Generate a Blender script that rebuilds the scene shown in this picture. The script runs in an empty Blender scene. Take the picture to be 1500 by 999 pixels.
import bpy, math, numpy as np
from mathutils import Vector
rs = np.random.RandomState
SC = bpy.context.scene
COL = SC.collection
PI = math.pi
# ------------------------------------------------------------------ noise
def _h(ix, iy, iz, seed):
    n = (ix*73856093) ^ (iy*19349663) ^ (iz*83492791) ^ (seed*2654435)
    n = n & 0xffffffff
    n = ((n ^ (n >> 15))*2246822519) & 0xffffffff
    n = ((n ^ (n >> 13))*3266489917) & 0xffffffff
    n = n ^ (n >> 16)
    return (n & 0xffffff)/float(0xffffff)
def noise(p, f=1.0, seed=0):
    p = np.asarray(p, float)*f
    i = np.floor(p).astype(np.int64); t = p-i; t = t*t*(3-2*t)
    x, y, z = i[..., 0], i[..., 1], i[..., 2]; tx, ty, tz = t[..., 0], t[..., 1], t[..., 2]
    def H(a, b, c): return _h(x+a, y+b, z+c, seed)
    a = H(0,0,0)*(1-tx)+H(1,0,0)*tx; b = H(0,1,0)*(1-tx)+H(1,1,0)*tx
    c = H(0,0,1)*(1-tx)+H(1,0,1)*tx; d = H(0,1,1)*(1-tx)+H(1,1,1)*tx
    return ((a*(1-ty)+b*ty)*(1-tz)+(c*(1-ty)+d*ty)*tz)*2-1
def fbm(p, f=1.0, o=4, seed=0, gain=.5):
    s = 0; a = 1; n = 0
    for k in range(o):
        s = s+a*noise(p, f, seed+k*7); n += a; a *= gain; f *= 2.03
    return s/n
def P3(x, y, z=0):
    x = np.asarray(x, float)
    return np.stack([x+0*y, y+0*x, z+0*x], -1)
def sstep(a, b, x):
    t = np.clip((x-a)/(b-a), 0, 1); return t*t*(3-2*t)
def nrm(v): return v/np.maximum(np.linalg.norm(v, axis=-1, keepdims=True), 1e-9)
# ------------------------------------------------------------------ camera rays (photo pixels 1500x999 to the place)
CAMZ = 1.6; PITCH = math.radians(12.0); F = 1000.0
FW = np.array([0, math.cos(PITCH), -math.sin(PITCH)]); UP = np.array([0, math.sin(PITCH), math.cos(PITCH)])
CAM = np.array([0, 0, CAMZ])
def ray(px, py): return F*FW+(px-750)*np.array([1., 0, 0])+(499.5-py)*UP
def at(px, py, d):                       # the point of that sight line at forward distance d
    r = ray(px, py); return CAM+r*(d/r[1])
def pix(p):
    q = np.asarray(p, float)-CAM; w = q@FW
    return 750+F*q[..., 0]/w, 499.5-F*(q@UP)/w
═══
- [PROBLEM STATEMENT]:
Retype the whole listing above exactly.

- [SOLUTION]:
Generate a Blender script that rebuilds the scene shown in this picture. The script runs in an empty Blender scene. Take the picture to be 1500 by 999 pixels.
import bpy, math, numpy as np
from mathutils import Vector
rs = np.random.RandomState
SC = bpy.context.scene
COL = SC.collection
PI = math.pi
# ------------------------------------------------------------------ noise
def _h(ix, iy, iz, seed):
    n = (ix*73856093) ^ (iy*19349663) ^ (iz*83492791) ^ (seed*2654435)
    n = n & 0xffffffff
    n = ((n ^ (n >> 15))*2246822519) & 0xffffffff
    n = ((n ^ (n >> 13))*3266489917) & 0xffffffff
    n = n ^ (n >> 16)
    return (n & 0xffffff)/float(0xffffff)
def noise(p, f=1.0, seed=0):
    p = np.asarray(p, float)*f
    i = np.floor(p).astype(np.int64); t = p-i; t = t*t*(3-2*t)
    x, y, z = i[..., 0], i[..., 1], i[..., 2]; tx, ty, tz = t[..., 0], t[..., 1], t[..., 2]
    def H(a, b, c): return _h(x+a, y+b, z+c, seed)
    a = H(0,0,0)*(1-tx)+H(1,0,0)*tx; b = H(0,1,0)*(1-tx)+H(1,1,0)*tx
    c = H(0,0,1)*(1-tx)+H(1,0,1)*tx; d = H(0,1,1)*(1-tx)+H(1,1,1)*tx
    return ((a*(1-ty)+b*ty)*(1-tz)+(c*(1-ty)+d*ty)*tz)*2-1
def fbm(p, f=1.0, o=4, seed=0, gain=.5):
    s = 0; a = 1; n = 0
    for k in range(o):
        s = s+a*noise(p, f, seed+k*7); n += a; a *= gain; f *= 2.03
    return s/n
def P3(x, y, z=0):
    x = np.asarray(x, float)
    return np.stack([x+0*y, y+0*x, z+0*x], -1)
def sstep(a, b, x):
    t = np.clip((x-a)/(b-a), 0, 1); return t*t*(3-2*t)
def nrm(v): return v/np.maximum(np.linalg.norm(v, axis=-1, keepdims=True), 1e-9)
# ------------------------------------------------------------------ camera rays (photo pixels 1500x999 to the place)
CAMZ = 1.6; PITCH = math.radians(12.0); F = 1000.0
FW = np.array([0, math.cos(PITCH), -math.sin(PITCH)]); UP = np.array([0, math.sin(PITCH), math.cos(PITCH)])
CAM = np.array([0, 0, CAMZ])
def ray(px, py): return F*FW+(px-750)*np.array([1., 0, 0])+(499.5-py)*UP
def at(px, py, d):                       # the point of that sight line at forward distance d
    r = ray(px, py); return CAM+r*(d/r[1])
def pix(p):
    q = np.asarray(p, float)-CAM; w = q@FW
    return 750+F*q[..., 0]/w, 499.5-F*(q@UP)/w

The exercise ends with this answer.